*Available data*
(begin)
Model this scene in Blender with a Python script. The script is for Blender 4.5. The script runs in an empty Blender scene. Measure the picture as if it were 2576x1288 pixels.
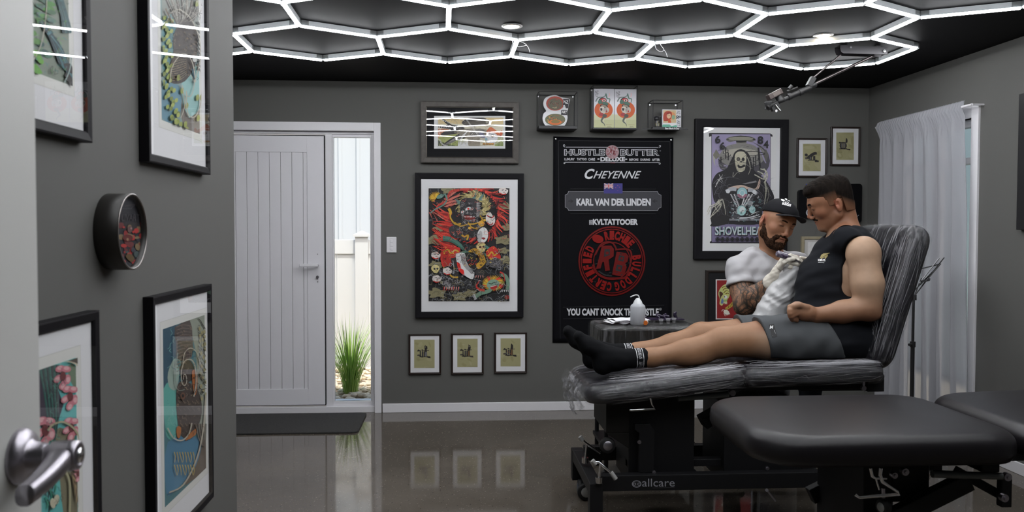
(end)
(begin)
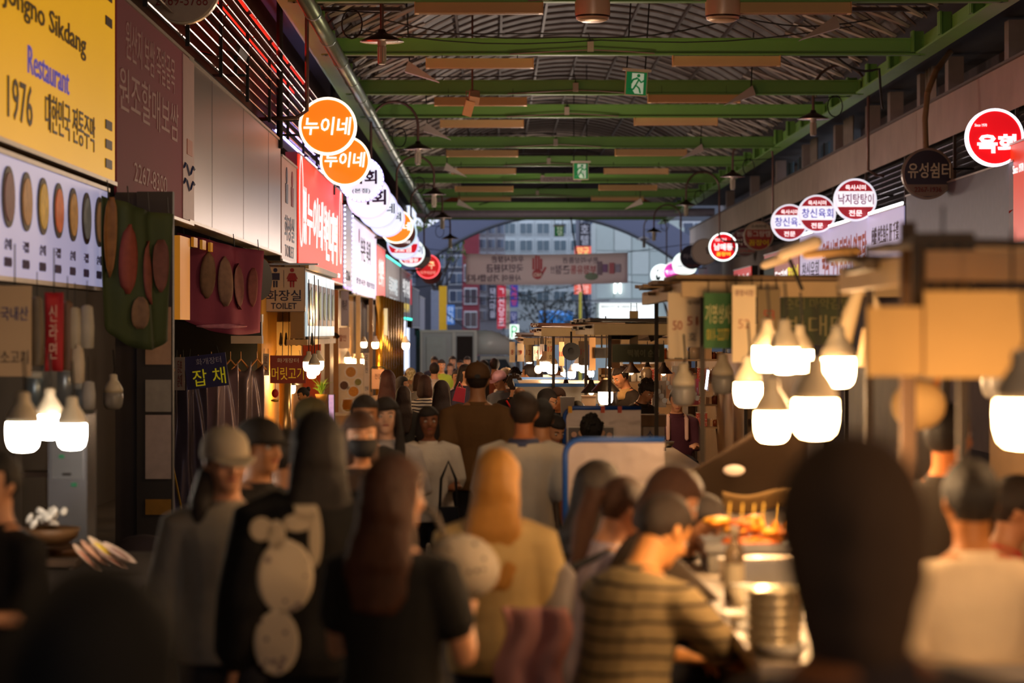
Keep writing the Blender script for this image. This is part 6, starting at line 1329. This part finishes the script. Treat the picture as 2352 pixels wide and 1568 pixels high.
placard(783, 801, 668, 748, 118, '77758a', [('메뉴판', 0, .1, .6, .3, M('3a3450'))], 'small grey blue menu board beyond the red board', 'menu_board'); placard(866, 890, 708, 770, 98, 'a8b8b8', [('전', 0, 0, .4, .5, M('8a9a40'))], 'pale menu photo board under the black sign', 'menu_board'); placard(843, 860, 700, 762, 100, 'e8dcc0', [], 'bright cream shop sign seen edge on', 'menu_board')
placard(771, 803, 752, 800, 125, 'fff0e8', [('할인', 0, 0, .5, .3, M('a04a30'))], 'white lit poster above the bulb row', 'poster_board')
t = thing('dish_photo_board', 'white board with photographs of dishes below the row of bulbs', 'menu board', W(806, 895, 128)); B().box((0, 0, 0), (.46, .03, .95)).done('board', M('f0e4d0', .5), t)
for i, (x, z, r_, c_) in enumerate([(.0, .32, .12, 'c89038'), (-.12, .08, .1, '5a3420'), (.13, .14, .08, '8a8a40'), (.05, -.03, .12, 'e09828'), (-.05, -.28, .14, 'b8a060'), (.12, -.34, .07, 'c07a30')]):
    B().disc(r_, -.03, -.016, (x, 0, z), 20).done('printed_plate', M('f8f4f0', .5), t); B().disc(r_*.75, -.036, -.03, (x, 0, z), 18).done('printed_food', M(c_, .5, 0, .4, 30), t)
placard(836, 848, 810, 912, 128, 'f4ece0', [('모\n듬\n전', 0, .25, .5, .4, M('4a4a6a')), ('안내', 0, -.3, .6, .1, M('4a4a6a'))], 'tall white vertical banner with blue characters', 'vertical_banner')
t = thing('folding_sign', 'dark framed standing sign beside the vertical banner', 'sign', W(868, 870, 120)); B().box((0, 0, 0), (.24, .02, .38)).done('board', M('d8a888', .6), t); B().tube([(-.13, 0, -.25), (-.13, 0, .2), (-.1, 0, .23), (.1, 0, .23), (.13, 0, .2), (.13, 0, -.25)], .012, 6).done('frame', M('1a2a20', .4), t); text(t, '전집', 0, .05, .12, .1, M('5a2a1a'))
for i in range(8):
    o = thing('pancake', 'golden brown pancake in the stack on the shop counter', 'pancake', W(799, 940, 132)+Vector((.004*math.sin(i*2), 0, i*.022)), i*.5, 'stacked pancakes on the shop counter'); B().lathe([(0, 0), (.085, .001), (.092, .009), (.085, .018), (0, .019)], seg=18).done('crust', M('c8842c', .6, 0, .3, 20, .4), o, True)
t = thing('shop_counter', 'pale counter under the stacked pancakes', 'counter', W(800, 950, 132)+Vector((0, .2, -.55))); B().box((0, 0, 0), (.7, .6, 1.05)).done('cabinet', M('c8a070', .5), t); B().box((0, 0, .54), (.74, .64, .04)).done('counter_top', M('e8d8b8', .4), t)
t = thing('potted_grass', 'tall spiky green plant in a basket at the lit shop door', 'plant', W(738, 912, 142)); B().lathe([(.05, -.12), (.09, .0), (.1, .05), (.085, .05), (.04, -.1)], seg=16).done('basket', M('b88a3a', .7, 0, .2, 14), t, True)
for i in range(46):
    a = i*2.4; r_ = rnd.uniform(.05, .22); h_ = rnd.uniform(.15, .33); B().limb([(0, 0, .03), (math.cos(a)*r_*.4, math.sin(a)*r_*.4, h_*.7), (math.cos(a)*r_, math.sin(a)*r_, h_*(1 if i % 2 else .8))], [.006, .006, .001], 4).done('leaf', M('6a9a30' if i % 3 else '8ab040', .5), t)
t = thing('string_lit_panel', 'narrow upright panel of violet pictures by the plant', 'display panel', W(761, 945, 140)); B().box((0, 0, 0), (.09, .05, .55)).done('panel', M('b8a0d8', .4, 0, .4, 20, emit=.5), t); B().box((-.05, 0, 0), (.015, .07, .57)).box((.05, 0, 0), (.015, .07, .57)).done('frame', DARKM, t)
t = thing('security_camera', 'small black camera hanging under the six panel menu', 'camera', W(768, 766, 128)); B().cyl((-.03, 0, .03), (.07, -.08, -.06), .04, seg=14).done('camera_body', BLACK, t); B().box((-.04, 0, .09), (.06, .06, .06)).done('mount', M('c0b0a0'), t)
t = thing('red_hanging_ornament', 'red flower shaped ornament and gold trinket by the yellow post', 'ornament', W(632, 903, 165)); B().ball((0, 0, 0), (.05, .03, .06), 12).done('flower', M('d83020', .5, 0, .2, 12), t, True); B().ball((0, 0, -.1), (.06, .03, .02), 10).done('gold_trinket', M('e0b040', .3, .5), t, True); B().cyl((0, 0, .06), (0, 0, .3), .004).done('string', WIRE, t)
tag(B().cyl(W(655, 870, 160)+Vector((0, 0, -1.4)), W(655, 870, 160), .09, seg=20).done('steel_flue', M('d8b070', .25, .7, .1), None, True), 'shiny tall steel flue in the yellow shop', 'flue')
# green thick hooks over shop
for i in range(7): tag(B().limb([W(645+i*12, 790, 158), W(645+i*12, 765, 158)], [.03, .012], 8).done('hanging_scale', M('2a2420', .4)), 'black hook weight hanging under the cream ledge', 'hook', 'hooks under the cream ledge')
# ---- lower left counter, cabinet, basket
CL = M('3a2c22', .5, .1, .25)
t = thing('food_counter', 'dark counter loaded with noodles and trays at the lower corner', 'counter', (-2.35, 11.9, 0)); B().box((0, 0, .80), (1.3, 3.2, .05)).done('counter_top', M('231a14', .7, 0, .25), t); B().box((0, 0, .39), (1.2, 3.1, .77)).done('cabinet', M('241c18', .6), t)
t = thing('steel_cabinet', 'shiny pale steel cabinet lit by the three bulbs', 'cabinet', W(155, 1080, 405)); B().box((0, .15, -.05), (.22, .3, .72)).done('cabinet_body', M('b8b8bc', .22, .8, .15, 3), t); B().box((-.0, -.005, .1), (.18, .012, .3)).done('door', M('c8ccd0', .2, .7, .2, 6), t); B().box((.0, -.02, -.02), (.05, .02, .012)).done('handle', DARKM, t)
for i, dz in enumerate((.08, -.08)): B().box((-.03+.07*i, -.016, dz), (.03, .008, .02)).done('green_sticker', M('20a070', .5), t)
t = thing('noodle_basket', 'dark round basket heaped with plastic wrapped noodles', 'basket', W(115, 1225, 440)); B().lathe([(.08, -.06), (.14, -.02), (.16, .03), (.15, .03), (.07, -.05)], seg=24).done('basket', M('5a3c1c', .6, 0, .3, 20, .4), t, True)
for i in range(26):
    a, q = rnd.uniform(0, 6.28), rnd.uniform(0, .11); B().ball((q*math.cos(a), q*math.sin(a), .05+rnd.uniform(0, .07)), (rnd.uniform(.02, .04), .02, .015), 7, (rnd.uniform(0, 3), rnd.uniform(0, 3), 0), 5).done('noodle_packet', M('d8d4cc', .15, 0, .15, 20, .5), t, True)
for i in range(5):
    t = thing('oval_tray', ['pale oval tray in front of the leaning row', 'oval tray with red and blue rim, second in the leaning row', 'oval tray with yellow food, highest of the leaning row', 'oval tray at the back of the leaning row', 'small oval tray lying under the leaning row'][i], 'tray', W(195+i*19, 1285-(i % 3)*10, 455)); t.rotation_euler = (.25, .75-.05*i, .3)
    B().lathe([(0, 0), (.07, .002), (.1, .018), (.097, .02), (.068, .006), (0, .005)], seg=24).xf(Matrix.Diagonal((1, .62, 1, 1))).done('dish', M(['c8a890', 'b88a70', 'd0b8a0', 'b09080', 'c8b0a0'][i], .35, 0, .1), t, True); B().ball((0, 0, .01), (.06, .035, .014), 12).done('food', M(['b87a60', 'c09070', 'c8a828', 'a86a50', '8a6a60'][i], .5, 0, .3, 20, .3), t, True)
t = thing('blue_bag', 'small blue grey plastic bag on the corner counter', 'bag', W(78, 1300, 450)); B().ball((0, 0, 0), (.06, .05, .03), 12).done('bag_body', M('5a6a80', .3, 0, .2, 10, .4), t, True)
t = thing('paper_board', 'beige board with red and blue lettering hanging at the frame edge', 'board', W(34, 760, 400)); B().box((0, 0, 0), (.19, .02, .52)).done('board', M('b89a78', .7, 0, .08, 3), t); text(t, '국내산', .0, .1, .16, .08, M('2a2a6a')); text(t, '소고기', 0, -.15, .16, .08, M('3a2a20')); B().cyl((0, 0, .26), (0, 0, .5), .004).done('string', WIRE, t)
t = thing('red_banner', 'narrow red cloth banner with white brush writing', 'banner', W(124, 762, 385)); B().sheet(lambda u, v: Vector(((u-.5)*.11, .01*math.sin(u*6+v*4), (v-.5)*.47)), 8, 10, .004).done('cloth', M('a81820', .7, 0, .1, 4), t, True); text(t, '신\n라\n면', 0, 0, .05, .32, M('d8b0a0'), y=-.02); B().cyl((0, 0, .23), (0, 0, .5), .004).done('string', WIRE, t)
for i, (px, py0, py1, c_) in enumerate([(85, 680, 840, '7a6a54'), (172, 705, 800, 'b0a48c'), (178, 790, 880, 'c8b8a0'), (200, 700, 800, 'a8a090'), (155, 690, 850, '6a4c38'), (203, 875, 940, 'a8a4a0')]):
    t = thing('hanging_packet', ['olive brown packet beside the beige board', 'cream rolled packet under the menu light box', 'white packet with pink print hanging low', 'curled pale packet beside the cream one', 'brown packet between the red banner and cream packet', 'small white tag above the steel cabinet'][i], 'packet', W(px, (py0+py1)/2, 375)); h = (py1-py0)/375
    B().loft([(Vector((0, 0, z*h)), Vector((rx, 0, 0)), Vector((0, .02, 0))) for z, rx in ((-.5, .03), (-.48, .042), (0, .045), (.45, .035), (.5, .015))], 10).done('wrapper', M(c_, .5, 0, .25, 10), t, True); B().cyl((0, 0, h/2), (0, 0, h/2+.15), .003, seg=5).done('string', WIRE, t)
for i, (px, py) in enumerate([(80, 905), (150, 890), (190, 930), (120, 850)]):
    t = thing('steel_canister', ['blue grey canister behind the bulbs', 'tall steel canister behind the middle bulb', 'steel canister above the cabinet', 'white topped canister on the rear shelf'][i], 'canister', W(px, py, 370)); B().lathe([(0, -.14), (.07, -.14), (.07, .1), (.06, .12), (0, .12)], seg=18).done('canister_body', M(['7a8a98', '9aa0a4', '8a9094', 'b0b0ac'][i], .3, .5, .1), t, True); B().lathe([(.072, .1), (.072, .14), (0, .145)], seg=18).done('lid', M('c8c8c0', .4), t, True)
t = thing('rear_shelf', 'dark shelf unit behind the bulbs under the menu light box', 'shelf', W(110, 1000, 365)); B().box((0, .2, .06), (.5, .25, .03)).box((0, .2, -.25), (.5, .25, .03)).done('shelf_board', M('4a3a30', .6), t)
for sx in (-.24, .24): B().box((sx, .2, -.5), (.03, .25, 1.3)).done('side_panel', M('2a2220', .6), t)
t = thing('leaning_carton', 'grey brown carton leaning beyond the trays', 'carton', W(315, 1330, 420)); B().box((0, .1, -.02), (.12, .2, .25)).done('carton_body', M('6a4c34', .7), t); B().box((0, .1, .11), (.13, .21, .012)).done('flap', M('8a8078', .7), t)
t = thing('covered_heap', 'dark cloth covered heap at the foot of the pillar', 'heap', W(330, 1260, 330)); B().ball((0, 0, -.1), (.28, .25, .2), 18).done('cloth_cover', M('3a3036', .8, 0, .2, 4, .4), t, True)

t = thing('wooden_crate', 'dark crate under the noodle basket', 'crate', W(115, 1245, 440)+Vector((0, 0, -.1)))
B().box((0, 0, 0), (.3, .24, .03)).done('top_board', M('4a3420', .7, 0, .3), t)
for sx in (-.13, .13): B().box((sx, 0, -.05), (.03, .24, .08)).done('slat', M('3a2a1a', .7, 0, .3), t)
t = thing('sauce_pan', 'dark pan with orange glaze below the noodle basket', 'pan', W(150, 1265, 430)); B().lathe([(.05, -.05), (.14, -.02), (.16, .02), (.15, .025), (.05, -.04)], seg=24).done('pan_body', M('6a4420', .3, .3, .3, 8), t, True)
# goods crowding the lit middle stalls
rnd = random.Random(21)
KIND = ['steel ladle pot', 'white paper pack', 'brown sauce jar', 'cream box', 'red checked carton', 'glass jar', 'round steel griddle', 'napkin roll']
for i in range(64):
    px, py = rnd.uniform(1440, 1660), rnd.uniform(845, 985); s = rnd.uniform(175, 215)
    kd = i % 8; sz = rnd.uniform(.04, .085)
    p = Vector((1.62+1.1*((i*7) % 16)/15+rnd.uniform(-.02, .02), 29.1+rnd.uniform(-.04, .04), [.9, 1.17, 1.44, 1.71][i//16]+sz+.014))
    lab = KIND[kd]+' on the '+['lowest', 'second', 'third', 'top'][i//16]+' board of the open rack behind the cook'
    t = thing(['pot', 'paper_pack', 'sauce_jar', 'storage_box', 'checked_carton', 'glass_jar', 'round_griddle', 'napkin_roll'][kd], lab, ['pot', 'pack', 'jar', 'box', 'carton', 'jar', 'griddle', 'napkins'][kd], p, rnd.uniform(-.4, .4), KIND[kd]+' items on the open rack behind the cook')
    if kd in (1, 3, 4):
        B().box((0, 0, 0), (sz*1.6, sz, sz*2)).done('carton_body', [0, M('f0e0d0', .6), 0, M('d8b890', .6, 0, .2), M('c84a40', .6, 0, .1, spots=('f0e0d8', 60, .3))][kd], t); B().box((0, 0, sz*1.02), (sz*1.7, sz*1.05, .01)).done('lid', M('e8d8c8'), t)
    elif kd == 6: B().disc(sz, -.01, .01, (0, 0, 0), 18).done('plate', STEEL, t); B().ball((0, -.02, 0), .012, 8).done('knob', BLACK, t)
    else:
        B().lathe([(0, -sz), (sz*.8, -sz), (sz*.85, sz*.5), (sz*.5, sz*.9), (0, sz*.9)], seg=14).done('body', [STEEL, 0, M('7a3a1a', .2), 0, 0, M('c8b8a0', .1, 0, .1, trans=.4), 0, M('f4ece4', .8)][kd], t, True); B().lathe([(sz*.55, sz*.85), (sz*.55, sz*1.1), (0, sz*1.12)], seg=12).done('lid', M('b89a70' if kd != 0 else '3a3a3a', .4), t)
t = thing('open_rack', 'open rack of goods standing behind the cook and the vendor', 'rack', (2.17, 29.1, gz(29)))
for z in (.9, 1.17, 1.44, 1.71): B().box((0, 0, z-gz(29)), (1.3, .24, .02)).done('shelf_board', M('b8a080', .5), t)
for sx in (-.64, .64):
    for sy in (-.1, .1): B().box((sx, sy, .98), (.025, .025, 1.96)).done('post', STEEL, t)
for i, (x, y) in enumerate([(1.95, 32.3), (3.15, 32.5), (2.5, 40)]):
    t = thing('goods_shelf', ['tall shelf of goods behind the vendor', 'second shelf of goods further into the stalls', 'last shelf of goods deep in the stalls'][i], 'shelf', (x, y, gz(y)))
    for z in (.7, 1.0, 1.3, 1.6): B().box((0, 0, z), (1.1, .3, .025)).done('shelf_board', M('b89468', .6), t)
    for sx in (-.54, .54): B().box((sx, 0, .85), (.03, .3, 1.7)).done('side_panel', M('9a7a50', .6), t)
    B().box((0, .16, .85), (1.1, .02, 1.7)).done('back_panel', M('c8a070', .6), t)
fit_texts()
(end)
*Task to complete*
Check each line above for the string "writing" and show the ones that have it.

*The output*
Keep writing the Blender script for this image. This is part 6, starting at line 1329. This part finishes the script. Treat the picture as 2352 pixels wide and 1568 pixels high.
t = thing('red_banner', 'narrow red cloth banner with white brush writing', 'banner', W(124, 762, 385)); B().sheet(lambda u, v: Vector(((u-.5)*.11, .01*math.sin(u*6+v*4), (v-.5)*.47)), 8, 10, .004).done('cloth', M('a81820', .7, 0, .1, 4), t, True); text(t, '신\n라\n면', 0, 0, .05, .32, M('d8b0a0'), y=-.02); B().cyl((0, 0, .23), (0, 0, .5), .004).done('string', WIRE, t)